Grace McNamara, Staff Writer

Scituate High School freshman Sara McLaughlin is making history. Beginning in the 8th grade, McLaughlin was eligible to join the SHS varsity wrestling team and has excelled in the sport ever since. Since joining the team, she has been recognized as a two-time state champion. Most recently, McLaughlin traveled to Omaha, Nebraska, to fight for a national title representing Riptide Wrestling Club. She made her mark and victoriously claimed 1st place in her division: 16u 112 lb. weight class. McLaughlin is a reigning national champion. 

McLaughlin began wrestling at 10-years-old. Her love of the sport began when she would watch her older brother wrestle at his practices. Her father wrestled in high school and influenced McLaughlin’s brother to begin wrestling at a young age. McLaughlin recalled, “I saw a girl at my brother’s practices who didn’t really have a partner and looked a little lonely. She was also the only girl. I decided that I was going to join just to befriend her, and I really have loved the sport ever since.”

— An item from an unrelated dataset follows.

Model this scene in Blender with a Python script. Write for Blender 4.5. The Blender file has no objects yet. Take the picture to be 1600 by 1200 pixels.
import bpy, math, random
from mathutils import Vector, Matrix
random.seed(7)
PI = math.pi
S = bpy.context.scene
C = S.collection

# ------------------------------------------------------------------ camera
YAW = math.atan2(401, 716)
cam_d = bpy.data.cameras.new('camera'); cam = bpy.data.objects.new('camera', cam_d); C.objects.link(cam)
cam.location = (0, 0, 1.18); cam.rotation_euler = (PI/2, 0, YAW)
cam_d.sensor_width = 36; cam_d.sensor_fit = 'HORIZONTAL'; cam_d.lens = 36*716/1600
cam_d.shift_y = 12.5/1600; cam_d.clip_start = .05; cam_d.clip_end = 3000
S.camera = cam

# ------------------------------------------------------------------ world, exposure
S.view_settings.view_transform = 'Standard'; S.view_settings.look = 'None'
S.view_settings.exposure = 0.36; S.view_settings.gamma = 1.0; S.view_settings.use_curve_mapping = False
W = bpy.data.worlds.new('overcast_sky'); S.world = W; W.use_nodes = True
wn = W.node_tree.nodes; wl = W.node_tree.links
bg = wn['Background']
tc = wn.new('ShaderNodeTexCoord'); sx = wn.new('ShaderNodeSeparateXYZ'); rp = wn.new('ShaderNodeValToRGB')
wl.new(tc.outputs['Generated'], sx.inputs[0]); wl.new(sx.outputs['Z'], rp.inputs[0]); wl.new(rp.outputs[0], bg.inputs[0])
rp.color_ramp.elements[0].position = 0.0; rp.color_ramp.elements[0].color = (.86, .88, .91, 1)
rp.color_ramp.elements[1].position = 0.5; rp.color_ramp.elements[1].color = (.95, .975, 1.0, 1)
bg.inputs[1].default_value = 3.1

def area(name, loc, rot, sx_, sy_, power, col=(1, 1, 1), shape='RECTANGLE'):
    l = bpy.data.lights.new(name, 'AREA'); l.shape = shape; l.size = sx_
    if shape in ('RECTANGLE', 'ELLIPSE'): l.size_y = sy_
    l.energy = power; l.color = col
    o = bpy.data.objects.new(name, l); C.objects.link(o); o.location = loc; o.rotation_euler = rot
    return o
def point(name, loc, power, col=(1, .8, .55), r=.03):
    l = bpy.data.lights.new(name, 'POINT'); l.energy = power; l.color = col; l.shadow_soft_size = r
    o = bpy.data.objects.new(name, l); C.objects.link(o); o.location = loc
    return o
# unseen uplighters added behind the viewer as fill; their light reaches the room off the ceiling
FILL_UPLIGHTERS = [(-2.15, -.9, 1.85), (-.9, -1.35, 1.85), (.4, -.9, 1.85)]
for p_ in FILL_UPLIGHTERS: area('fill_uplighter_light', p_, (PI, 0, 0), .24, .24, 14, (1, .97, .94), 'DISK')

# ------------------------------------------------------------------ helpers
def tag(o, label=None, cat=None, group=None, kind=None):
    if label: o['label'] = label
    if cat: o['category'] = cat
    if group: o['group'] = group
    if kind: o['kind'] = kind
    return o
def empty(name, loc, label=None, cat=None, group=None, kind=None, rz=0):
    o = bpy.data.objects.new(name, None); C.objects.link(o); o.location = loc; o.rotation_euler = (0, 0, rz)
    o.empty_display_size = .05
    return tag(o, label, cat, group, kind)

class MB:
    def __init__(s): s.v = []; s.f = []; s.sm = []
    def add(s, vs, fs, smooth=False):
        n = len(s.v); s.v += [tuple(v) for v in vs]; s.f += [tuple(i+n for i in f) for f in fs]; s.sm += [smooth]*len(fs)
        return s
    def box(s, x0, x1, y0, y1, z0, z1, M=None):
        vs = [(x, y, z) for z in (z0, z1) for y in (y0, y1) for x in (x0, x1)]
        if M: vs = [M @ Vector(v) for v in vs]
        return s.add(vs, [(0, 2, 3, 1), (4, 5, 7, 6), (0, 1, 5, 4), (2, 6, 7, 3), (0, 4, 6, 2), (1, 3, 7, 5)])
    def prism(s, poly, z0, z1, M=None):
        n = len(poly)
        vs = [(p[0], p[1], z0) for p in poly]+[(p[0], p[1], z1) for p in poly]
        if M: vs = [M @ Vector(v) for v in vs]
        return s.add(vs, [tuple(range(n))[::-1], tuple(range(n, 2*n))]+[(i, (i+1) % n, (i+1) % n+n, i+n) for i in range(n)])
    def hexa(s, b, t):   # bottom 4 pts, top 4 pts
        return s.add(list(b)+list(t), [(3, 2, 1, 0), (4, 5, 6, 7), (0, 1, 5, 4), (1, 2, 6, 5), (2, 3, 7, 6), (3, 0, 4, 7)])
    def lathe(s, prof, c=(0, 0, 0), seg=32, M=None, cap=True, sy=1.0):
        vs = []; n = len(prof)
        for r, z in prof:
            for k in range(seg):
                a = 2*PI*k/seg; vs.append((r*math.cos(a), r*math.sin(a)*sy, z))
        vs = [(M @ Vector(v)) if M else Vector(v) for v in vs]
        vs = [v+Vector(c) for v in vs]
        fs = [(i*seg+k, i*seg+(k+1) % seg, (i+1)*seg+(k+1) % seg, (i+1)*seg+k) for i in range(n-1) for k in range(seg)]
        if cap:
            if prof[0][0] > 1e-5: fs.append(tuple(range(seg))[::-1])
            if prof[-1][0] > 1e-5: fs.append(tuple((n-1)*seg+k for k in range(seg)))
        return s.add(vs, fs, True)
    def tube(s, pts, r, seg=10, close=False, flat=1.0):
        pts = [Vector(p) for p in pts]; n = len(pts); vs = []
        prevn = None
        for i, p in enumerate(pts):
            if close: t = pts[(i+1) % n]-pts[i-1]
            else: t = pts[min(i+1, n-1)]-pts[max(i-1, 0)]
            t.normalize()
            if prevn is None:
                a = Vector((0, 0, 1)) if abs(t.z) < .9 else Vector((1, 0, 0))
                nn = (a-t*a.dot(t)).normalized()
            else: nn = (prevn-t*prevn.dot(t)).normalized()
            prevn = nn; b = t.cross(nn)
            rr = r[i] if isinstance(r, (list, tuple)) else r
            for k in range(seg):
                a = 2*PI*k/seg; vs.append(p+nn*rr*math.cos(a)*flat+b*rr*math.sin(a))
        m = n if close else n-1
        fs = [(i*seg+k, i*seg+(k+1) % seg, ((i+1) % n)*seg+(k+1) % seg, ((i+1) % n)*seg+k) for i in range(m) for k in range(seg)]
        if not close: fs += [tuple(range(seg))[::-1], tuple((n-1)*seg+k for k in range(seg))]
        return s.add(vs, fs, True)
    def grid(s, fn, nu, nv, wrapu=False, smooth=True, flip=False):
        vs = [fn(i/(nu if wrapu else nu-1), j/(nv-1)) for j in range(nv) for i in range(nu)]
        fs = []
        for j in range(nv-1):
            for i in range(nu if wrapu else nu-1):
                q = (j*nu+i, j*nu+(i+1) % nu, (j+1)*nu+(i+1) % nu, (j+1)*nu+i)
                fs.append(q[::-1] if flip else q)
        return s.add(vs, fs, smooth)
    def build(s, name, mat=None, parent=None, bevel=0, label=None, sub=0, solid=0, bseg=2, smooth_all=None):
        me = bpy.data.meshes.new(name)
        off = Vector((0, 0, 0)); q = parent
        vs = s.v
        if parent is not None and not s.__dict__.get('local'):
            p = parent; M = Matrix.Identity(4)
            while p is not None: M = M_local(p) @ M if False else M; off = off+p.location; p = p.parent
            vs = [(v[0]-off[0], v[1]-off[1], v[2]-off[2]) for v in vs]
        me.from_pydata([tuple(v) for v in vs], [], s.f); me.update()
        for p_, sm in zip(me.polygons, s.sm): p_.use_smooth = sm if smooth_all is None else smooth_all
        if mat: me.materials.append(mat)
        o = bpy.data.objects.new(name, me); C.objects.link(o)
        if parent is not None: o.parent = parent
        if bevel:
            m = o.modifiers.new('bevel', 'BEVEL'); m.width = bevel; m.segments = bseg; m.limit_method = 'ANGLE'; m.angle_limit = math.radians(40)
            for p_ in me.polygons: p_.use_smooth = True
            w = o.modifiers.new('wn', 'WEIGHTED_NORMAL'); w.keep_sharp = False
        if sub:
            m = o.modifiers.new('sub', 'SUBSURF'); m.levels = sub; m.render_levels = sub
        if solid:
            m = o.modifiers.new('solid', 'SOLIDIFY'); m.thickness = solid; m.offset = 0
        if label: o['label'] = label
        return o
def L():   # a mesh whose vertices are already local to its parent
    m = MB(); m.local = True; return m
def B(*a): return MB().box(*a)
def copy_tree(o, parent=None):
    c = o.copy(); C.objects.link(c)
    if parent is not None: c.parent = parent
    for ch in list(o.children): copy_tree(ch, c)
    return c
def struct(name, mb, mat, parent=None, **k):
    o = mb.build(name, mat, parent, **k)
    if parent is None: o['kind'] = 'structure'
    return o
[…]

When questioned about how it feels being the only girl participant on the varsity wrestling team, McLaughlin admitted, “When I first joined last year it was definitely really scary because I didn’t really know any of the guys, and I was scared of being the only girl. After a couple of weeks, I realized that no one cared or thought differently about me. They saw me as just another person on the team. After being one of the only girls at my off-season practices over the summer and coming back to Scituate, I didn’t really care. They don’t treat me differently, so why should I?”

One of McLaughin’s most memorable moments wrestling at the high school was during one of her matches when she fought against a boy with a big ego and pinned him down in under a minute. After she pinned him, he slapped the mat in frustration and muttered, “I can’t believe I just lost to a girl.” McLaughlin stated, “That moment really stuck with me, but the best part is after the match, his teammates came over and praised me for beating him and keeping his ego in check.” 

One of the most influential coaches in McLaughlin’s life has been her SHS and Riptide Wrestling Club coach, Kevin King. King works with McLaughlin both in-season and during the off-season. His training tactics and advice prepare her for success in all of her matches. Since King trains McLaughlin year-round, McLaughlin mentioned, “He really knows my style and what I need to improve on.”

McLaughlin praises the support she receives from her teammates, saying said she will forever remember the time her teammates drove over an hour to the state tournament and painted their nails red to match hers. McLaughlin commented, “They supported me so much throughout the whole tournament, and that is something that I will never forget.”

McLaughlin’s future is bright. Despite whether or not she pursues wrestling in college, McLaughlin’s drive and determination to defy all odds make her a true inspiration for student-athletes. Proving that girls have the same capabilities as boys, McLaughlin will undoubtedly continue to dominate the Patriot League and make history at Scituate High School.